Jack (Franco), Daniel (Eisenberg), and Lula (Caplan) somewhat meet their match in Allen Scott-Frank (Henry Lloyd-Hughes).  
With as much in mind there are a few redeeming qualities this otherwise gratuitous sequel delivers to its faithful followers. First and foremost is the fact that for some reason Solomon thought it wise to give Woody Harrelson's character a twin brother. While this is ultimately pretty random and makes little sense in terms of Harrelson's McKinney not bothering to mention this in the first film it does allow for Harrelson to create a completely new character and basically ham it up twice as much. Harrelson has always been an actor who relishes in the absurd and that here he is afforded the opportunity to virtually create his own template for how to accomplish some especially wacky antics almost makes the fact this movie exists forgivable. Speaking to the performances, it is the natural chemistry between this group that allows for the over two hour runtime of the film to go down somewhat smoothly. I could watch Harrelson and Eisenberg go back and forth at one another all day and while Fisher's presence was certainly a welcome dose of bubbly charm in an otherwise male-dominated cast Caplan holds her own against those same heavy hitters here, but in a more biting tone as her Lula is more than ready to go toe to toe with each of the pre-established Horseman.
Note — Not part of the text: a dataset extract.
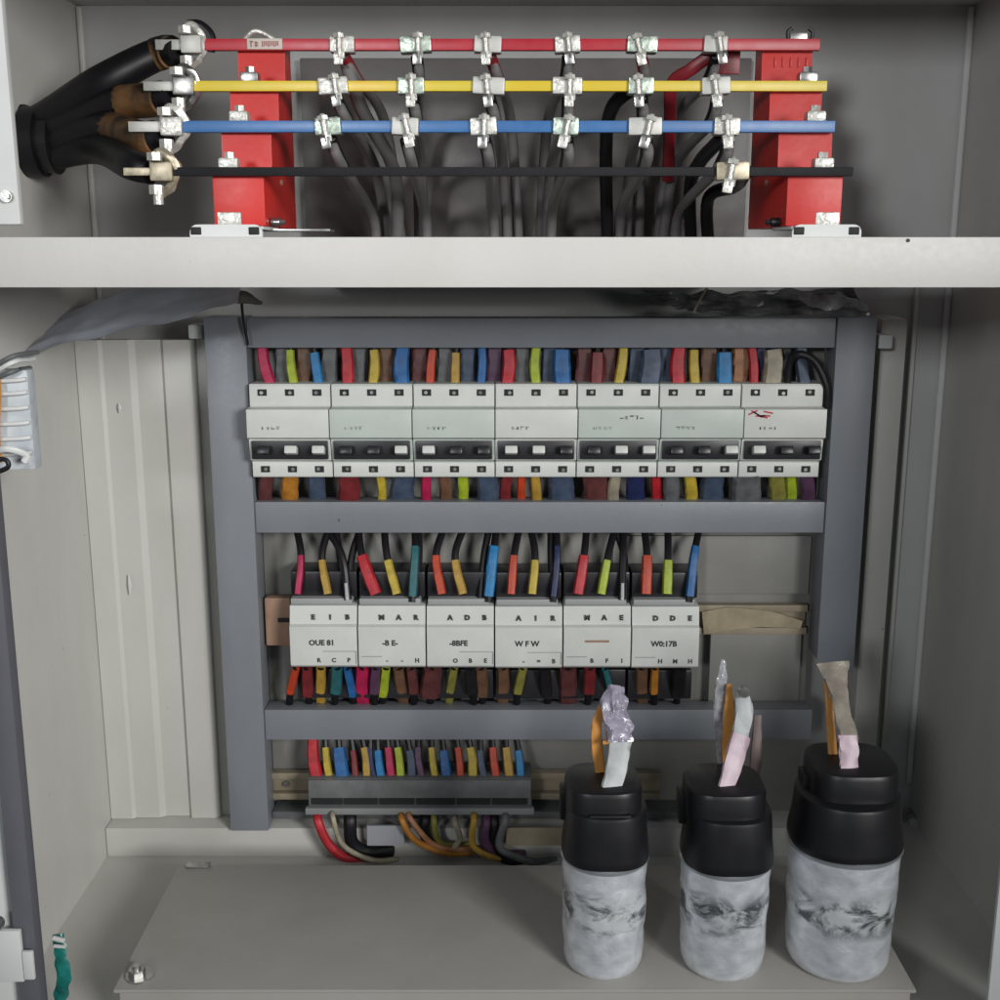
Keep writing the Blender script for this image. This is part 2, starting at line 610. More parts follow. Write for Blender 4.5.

In her introductory scenes she is especially charming to the point she takes the wind out from under everyone's sails catching each of them off guard in such a fashion I was ready to buckle in and enjoy the ride. But beyond this strong rapport between the cast members and getting over the disappointment that Radcliffe has little to no interest in performing magic again here NYSM2 more or less serves as one of those movies that says a lot of words and throws a whole lot of imagery and sounds at its audience without respecting that audience enough to bring all of that incoherent noise together. There are scenes of Ruffalo destroying hired guns in a street fight in downtown Macau as if he were Jason Bourne: The Bourne Magician as well as Freeman narrating the opening and closing sequences of the film with gibberish about his "eye for an eye" motto, but it's hard to see how this dialogue even applies to the differing perspectives we open and close on. To sum things up, the biggest trick NYSM2 attempts is to look as if it has it all together when in reality all it does is continuously trip over itself by trying to repeat what made the original so novel.